Gericht untersagt Türkei Zensur Erdogan muss Youtube freigeben
29.05.2014, 17:40 Uhr
Türkeis Regierung muss die Kontrolle über das Videoportal Youtube abgeben, so hat es das Gericht angeordnet.
(Foto: REUTERS)
Um seine Gegner im Netz zum Verstummen zu bringen, lässt der türkische Staatsschef Erdogan Twitter und Youtube sperren. Vom Kurznachrichtendienst muss er schnell wieder ablassen. Jetzt schränkt das Verfassungsgericht seine Kontrolle noch weiter ein.
Zwei Monate nach der Blockade der Videoplattform Youtube in der Türkei hat das Verfassungsgericht in Ankara die Sperre für unrechtmäßig erklärt. Das Gericht werde seine Begründung nun den Telekommunikationsbehörden übermitteln, meldete die Nachrichtenagentur Anadolu. Dort hatte man sich sich zuvor den Urteilen zweier niederer Instanzen widersetzt und die Blockade aufrechterhalten.
Vor der Kommunalwahl Ende März hatte die Regierung erst den Kurznachrichtendienst Twitter und dann auch Youtube sperren lassen. Über soziale Medien waren zuvor Telefonmitschnitte verbreitet worden, die Ministerpräsident Recep Tayyip Erdogan unter Korruptionsverdacht brachten. Die Gerichte hatten die Komplett-Sperre von YouTube für verfassungswidrig erklärt und eine gezielte Blockade von 15 Videos für ausreichend befunden. Die Telekommunikationsaufsicht BTK erklärte dagegen, die Dateien müssten ganz aus dem Internet gelöscht werden.
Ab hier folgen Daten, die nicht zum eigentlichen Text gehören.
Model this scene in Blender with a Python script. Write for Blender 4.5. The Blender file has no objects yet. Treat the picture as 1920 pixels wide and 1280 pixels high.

Kräftemessen von Gericht und Regierung
Die Twitter-Sperre hatte das Verfassungsgericht bereits am 3. April wieder aufgehoben. Erdogan hatte anschließend gesagt, die Regierung müsse das Urteil umsetzen, es aber nicht respektieren. Nach dem Ende der Twitter-Blockade hatte auch Youtube das Verfassungsgericht angerufen. Youtube ist in den vergangenen Wochen zumindest sporadisch wieder zugänglich gewesen. Häufig erschien beim Aufruf der Seite aber lediglich der Sperrhinweis der Behörden.
Zwischen dem Verfassungsgericht und der Regierung schwelt seit Wochen ein Konflikt. Nach dem Urteil zum Ende der Twitter-Blockade hatten die obersten Richter auch wesentliche Teile einer Justizreform gekippt, mit dem die Regierung ihre Kontrolle über Richter und Staatsanwälte ausweiten wollte. Erdogan warf dem Gericht sinngemäß vor, sich in Regierungspolitik einzumischen. Im Februar war in der Türkei ein Gesetz in Kraft getreten, mit dem die Regierung ihre Kontrolle über das Internet verschärfte.
Erneute Proteste um jeden Preis verhindern
Das Gesetz und die Blockade sozialer Medien wie YouTube und Twitter wurden besonders von der EU und den USA scharf kritisiert. Derzeit kursieren in der Türkei über soziale Medien Aufrufe, zum Jahrestag des Beginns der landesweiten Gezi-Proteste an diesem Samstag auf dem Istanbuler Taksim-Platz zu demonstrieren. Medienberichten zufolge sollen bis zu 25.000 Polizisten und 50 Wasserwerfer eingesetzt werden, um die Proteste zu verhindern.
Erdogan hatte die Kommunalwahl in der Türkei in eine Abstimmung über seine Politik umgemünzt. Seine Partei AKP gewann die Wahl deutlich und holte rund 45 Prozent der Stimmen. Am 10. August steht in der Türkei die Präsidentenwahl an. Erdogan hat noch nicht erklärt, ob er wie von seiner Partei gewünscht kandidieren wird. Parteistatuten verbieten ihm eine vierte Amtszeit als Ministerpräsident. Erstmals wird der Präsident direkt vom Volk gewählt werden.